LONGA DISCRIMINAÇÃO


Em 1922, com grande entusiasmo, comemorou-se por todo o Brasil o Centenário da Independência. Os festejos foram dilatados. Monumentos comemorativos descerrados. Exposições inauguradas.

Normal e meritório. Os cem anos do Estado Nacional mereciam e precisavam ser lembrados. Com o Brasil independente, nascia a cidadania. Os direitos políticos foram conquistados pelos brasileiros.

Em parte, porém. Grande segmento da nacionalidade achava-se submerso na intransigência e na intolerância políticas. Não podia participar dos colégios eleitorais. Sofria a negativa ao direito de votar.

Muitas mulheres, no interior dos festejos da Independência, de maneira abnegada lutavam para se inscrever como eleitoras. Os homens resistiam bravamente.

Hoje dignos de riso, os argumentos pareciam imbatíveis. Às mulheres cabe cuidar do lar. A missão da mulher é mais doméstica do que pública, mais moral do que política.

Ponto e basta. Eram estes os fundamentos de decisão judicial impedindo uma jovem acadêmica de Direito, aluna da Faculdade do Largo de São Francisco*, de se inscrever como eleitora.

Não conseguiu seu intento, apesar de sua árdua luta judicial. Os homens, no exercício da judicatura, suportavam-se em interpretação literal do texto constitucional de 1891.

Apenas os cidadãos brasileiros possuíam direitos políticos. Ou seja, os do gênero masculino. As mulheres, pois, não se encontravam incluídas no dispositivo correspondente aos direitos políticos.

O Clube do Bolinha defendia-se. Com unhas e dentes. Nada de mulher eleitora. Muito menos o exercício de mandatos eletivos. Repletas de artimanhas e pecados, estes não condizem com a presença feminina.

O preconceito ia ainda mais distante. Em eleições estudantis, no interior do tradicional Centro Acadêmico XI de Agosto, da Faculdade de Direito, hoje integrada à Universidade de São Paulo, mulher votava em separado.

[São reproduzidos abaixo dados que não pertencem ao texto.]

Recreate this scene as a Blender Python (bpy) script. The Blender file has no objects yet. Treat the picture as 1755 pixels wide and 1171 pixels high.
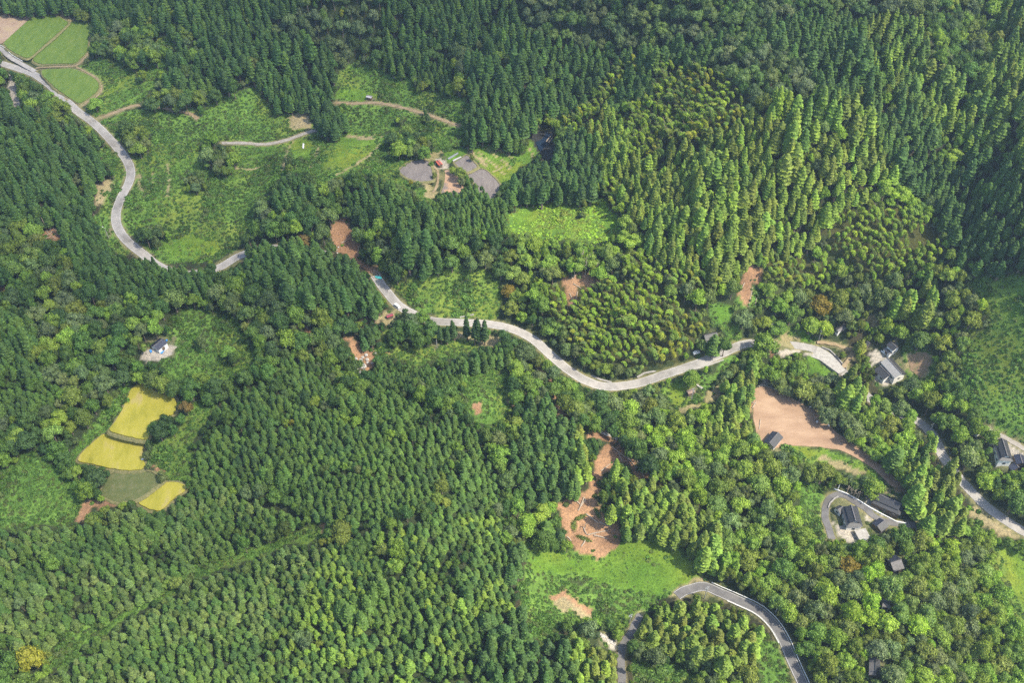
import bpy, bmesh, math, random
import numpy as np
from mathutils import Vector, Matrix
R = math.radians
sc = bpy.context.scene
# ------------------------------------------------------------------ camera
CAM_H, PITCH, FPX = 388.0, R(47.0), 1755.0
cd = bpy.data.cameras.new("camera"); cam = bpy.data.objects.new("camera", cd)
sc.collection.objects.link(cam); sc.camera = cam
cam.location = (0, 0, CAM_H); cam.rotation_euler = (R(90) - PITCH, 0, 0)
cd.sensor_width = 36; cd.lens = 36; cd.clip_start = 1; cd.clip_end = 20000
# ------------------------------------------------------------------ world, sun, exposure
SUN_EL, SUN_AZ = R(55), R(112)          # azimuth clockwise from +Y (view direction)
w = bpy.data.worlds.new("World"); sc.world = w; w.use_nodes = True
nt = w.node_tree; nt.nodes.clear()
sky = nt.nodes.new("ShaderNodeTexSky"); sky.sky_type = 'NISHITA'; sky.sun_disc = False
sky.sun_elevation = SUN_EL; sky.sun_rotation = SUN_AZ; sky.air_density = 1.0; sky.dust_density = 2.0
bg = nt.nodes.new("ShaderNodeBackground"); bg.inputs[1].default_value = 0.15
out = nt.nodes.new("ShaderNodeOutputWorld")
nt.links.new(sky.outputs[0], bg.inputs[0]); nt.links.new(bg.outputs[0], out.inputs[0])
sl = bpy.data.lights.new("sun", 'SUN'); sl.energy = 3.8; sl.angle = R(0.53); sl.color = (1, 0.92, 0.74)
sun = bpy.data.objects.new("sun", sl); sc.collection.objects.link(sun)
SD = Vector((math.sin(SUN_AZ) * math.cos(SUN_EL), math.cos(SUN_AZ) * math.cos(SUN_EL), math.sin(SUN_EL)))
sun.rotation_euler = SD.to_track_quat('Z', 'Y').to_euler(); sun.location = (300, -100, 700)
vs = sc.view_settings; vs.view_transform = 'Standard'; vs.look = 'None'; vs.exposure = 1.12; vs.gamma = 1
sc.cycles.max_bounces = 4; sc.cycles.diffuse_bounces = 2; sc.cycles.glossy_bounces = 2
sc.cycles.transparent_max_bounces = 8; sc.cycles.transmission_bounces = 2; sc.cycles.volume_bounces = 0
sc.cycles.use_denoising = False
try: sc.cycles.denoising_prefilter = 'ACCURATE'; sc.cycles.denoiser = 'OPENIMAGEDENOISE'
except Exception: pass
rng = np.random.default_rng(7); random.seed(7)
C = sc.collection
# ------------------------------------------------------------------ pixel <-> world
cp, sp_ = math.cos(PITCH), math.sin(PITCH)
def ray(u, v):
    a = (np.asarray(u, float) - 877.5) / FPX; b = -(np.asarray(v, float) - 585.5) / FPX
    return a, cp + b * sp_, -sp_ + b * cp            # world x, y, z of the view ray
def proj(x, y, z):
    z = np.asarray(z, float) - CAM_H
    d = y * cp - z * sp_; b = y * sp_ + z * cp
    return 877.5 + FPX * x / d, 585.5 - FPX * b / d
def onplane(u, v, z):
    a, b, c = ray(u, v); t = (z - CAM_H) / c
    return a * t, b * t
# ------------------------------------------------------------------ value noise
def vnoise(x, y, s, seed=0):
    r = np.random.default_rng(seed + 100); T = r.random((256, 256))
    x = np.asarray(x, float) / s + 500; y = np.asarray(y, float) / s + 500
    i = np.floor(x).astype(int); j = np.floor(y).astype(int); fx = x - i; fy = y - j
    fx = fx * fx * (3 - 2 * fx); fy = fy * fy * (3 - 2 * fy)
    g = lambda a, b: T[a % 256, b % 256]
    return (g(i, j) * (1 - fx) + g(i + 1, j) * fx) * (1 - fy) + (g(i, j + 1) * (1 - fx) + g(i + 1, j + 1) * fx) * fy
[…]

Quando da contagem de votos, os escrutinadores tendiam pela impugnação do voto feminino. As sobrecartas mereciam marca especial. Não podiam ser inseridas na urna. Ficavam à parte.

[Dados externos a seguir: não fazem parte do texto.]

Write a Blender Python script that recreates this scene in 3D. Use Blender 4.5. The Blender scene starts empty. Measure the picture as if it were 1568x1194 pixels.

A discriminação correu longo caminho. Como todo preconceito, apresentou-se duro de ser desbaratado. Perdurou apesar dos muitos embates. Estes começaram com a República.

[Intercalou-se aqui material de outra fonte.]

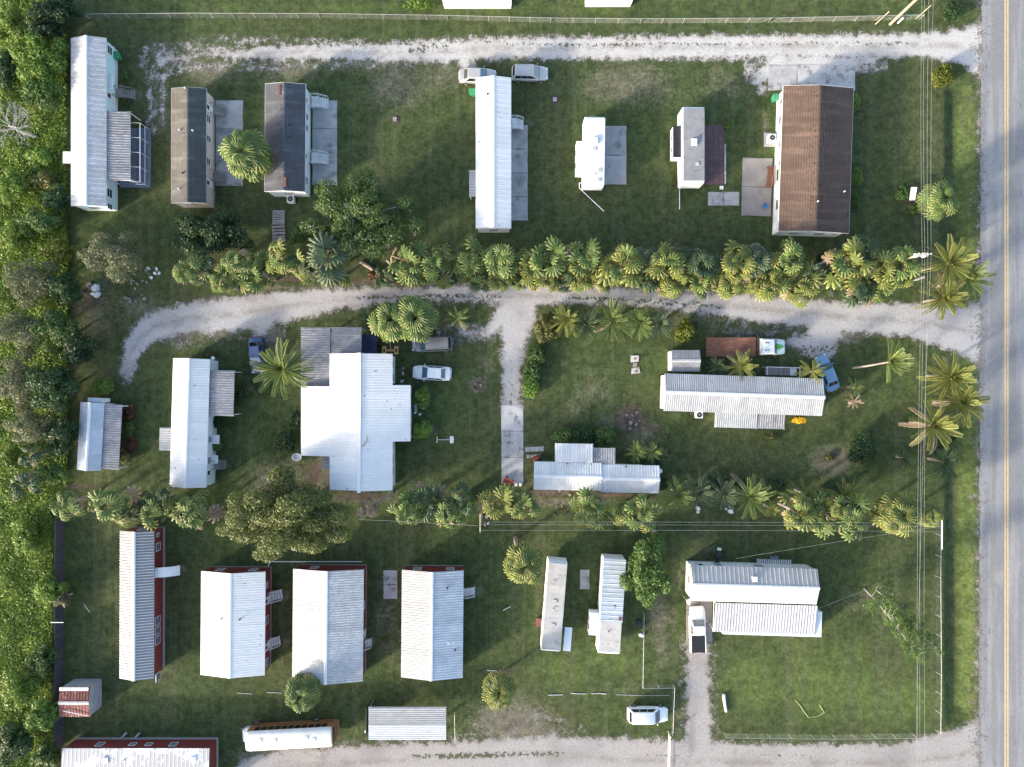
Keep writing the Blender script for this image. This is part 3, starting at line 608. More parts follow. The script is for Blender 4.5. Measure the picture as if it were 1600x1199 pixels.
slab('slab_pad', 'small grey concrete pad left of the tan patio', 'concrete pad', 1106, 300, 1155, 322, 'concrete', 2, 1)
slab('patio', 'grey concrete patio beside the white travel trailer', 'patio', 944, 197, 979, 289, 'concrete', 1, 2)
slab('patio', 'maroon paved patio beside the grey roofed travel trailer', 'patio', 1098, 196, 1131, 289, 'paver_maroon', 4, 10, 0, .05, .02, False)
slab('curb', 'narrow pale concrete strip edging the maroon patio', 'edging', 1131.5, 225, 1134.5, 289, 'concrete_white', 1, 4)

# ------------------------------------------------------------------ middle row of homes
h = gable('cottage', 'narrow blue grey metal roofed cottage with grey porch at the woods edge', 'cottage', 141.5, 682, 37, 106, -3.2, 2.7, .55, .2, 'wall_pale', 'roof_blue_grey', 'skirt_grey', 1.0, .25, .02, wins=[('N',0,1.0,1.2,2.2),('W',1,1,1.2,2.2)], doors=[('E',0,.9,.62,2.4)])
rib_sheet(h, 'porch_roof', 160.5, 632, 184.5, 734, 2.6, 2.35, 'E', 'roof_galv', label='streaked grey corrugated porch roof')
a = L(h, 137, 624, 2.0); MB().b2(-.9, .9, a.y-.3, a.y+.2, .6, 2.2).build('tank_box', 'wall_pale', h)
h = gable('mobile_home', 'white metal roofed mobile home with striped grey porch beside the cottage', 'mobile home', 296.5, 661, 57, 201, -1.6, 3.0, .7, .2, 'wall_pale', 'roof_white_clean', 'skirt_white', .95, .32, .025,
  wins=[('E',-2.0,.9,1.3,2.4),('E',-4.6,.9,1.3,2.4),('W',3,1,1.3,2.4)], doors=[('E',-6.1,.9,.62,2.6)])
rib_sheet(h, 'porch_roof', 329, 579, 364, 650, 2.75, 2.5, 'E', 'roof_galv', label='striped grey corrugated porch roof')
rib_sheet(h, 'porch_roof', 249, 669, 267, 704, 2.5, 2.3, 'W', 'roof_aged')
MB().b2(h['xw']+.02, h['xw']+1.0, -2.6, -1.5, 1.5, 1.56).build('window_awning', 'trim_white', h); MB().b2(h['xw']+.02, h['xw']+.9, -5.0, -4.0, 1.5, 1.56).build('window_awning', 'trim_white', h)
steps('grey steps at the white home with the striped porch', 340, 725, 0, .7, 1.0, 1.1, 'wood_grey', -1.6, .7)

# big white roofed house
zr, tn = 4.7, .23; k = S*(1-3.6/H)
h = thing('house', 'large white metal roofed house with stepped outline in the middle', 'house', W(564, 660, 3.6).xy.to_3d(), 0)
def hx(px): return (px-564)*k
def hy(py): return (660-py)*k
def hz(px): return zr-tn*abs(hx(px))
b = MB(); b.b2(-.22, .22, hy(768), hy(552), zr+.03, zr+.05); ro = b.build('roof', 'trim_white', h)
for sgn, bands in ((-1, ((553,604,516),(604,713,468),(713,765,516))), (1, ((553,602,614),(602,690,641),(690,766,614)))):
    for ya, yb, xe in bands:
        run = abs(hx(xe)); panels(ro, 0, sgn, hy(yb), hy(ya), zr, run, tn*run, .95, .32, .014, 'roof_white_clean')
        x0, x1 = sorted((hx(564)+sgn*.02, hx(xe)-sgn*.35))
        MB().prism([(x0, hy(yb)+.2+(.0 if yb in (765,766) else .0)), (x1, hy(yb)+.2), (x1, hy(ya)-.2), (x0, hy(ya)-.2)], 0, hz(xe)-.08).build('wall', 'wall_pale', h)
        e = MB(); xx = hx(xe); e.b2(xx-sgn*.03, xx-sgn*.07, hy(yb), hy(ya), hz(xe)-.2, hz(xe)-.04); e.build('fascia', 'trim_white', ro)
for ya, yb, xe, s_ in ((553,602,614,1),(690,766,614,1)):
    for yy_ in ((ya+yb)/2-8, (ya+yb)/2+12):
        window(h, 'E', hy(yy_), 1.0, 1.2, 2.3, hx(xe)-.35, 0)
window(h, 'E', hy(650), 1.4, 1.0, 2.2, hx(641)-.35, 0); window(h, 'W', hy(660), 1.4, 1.0, 2.0, -hx(468)-.35, 0)
rib_sheet(h, 'carport_roof', 470, 512.5, 516, 604, 2.75, 2.6, 'W', 'roof_galv', .9, .28, .05, label='streaked grey corrugated carport roof')
rib_sheet(h, 'carport_roof', 517, 512, 565, 553, 2.78, 2.63, 'W', 'roof_galv', .9, .28, .05, label='dirty corrugated carport roof')
rib_sheet(h, 'porch_roof', 504, 714, 517, 733, 2.6, 2.5, 'W', 'roof_aged')
t_ = thing('tarp_shelter', 'dark blue tarp shelter beside the carport of the large white house', 'tarp', W(579, 540), 0)
b = MB()
for i in range(6):
    for j in range(5):
        pass
gx = np.linspace(-1.1, 1.1, 9); gy = np.linspace(-1.25, 1.25, 9); GX, GY = np.meshgrid(gx, gy); GZ = 1.5-.18*np.cos(GX*2.1)*np.cos(GY*1.7)+rng.normal(0, .05, GX.shape)
idx = np.arange(81).reshape(9, 9); FF = np.stack([idx[:-1,:-1], idx[:-1,1:], idx[1:,1:], idx[1:,:-1]], -1).reshape(-1, 4)
inst('tarp', mesh_np('tarp', np.stack([GX, GY, GZ], -1).reshape(-1, 3), FF, 'tarp_blue'), t_)
for x in (-1.05, 1.05):
    for y in (-1.2, 1.2): MB().tube((x, y, 0), (x, y, 1.5), .03).build('pole', 'steel', t_)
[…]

Nos trabalhos constituintes de 1890, os debates sobre o voto feminino mostraram-se acalorados. Os antagônicos ao direito da mulher votar contavam com um argumento básico.

Não se reconhecia à mulher capacidade social para o exercício do direito do voto. Ela devia se recolher ao recôncavo do lar. Criar filhos. Razão possuía Aristóteles.

Conforme constituinte da época, o filósofo grego fora taxativo. O homem é o único ente capaz de exercer a função política. Este argumento de autoridade foi brandido com exuberância.

Foram além os constituintes republicanos. Não tiveram censura em suas afirmações. Um lançou-se contra o voto feminino sem limites. As mulheres não possuíam atributos para o exercício da política.

Conceder-se às mulheres o direito ao voto seria pretender corrigir a obra da natureza. Amesquinharia muito o papel de mãe de família. Um ato indecente, finalizou um parlamentar.

Longos debates. Terminaram com uma sonora negativa. As mulheres tiveram que esperar muito. Só com o Tenentismo, o direito seria conquistado. Corria o ano de 1930.

Em partes, é verdade. Apenas as mulheres funcionárias públicas obtiveram o direito de votar, no primeiro passo. Somente com o Código Eleitoral de 1932 chegou-se a universalidade do voto feminino.

Parece mentira. Especialmente nesta véspera de eleições municipais. Tantas as mulheres candidatas. Maior o número de eleitoras. A luta das mulheres, no entanto, até 1930, foi incessante. Árdua e preconceituosa.

* Diva Nolf Nazario é autora do livro “O voto feminino e feminismo” – edição da autora – 1923 – suporte desta coluna (aviso aos candidatos: Até hoje, a feminista não é nome de rua).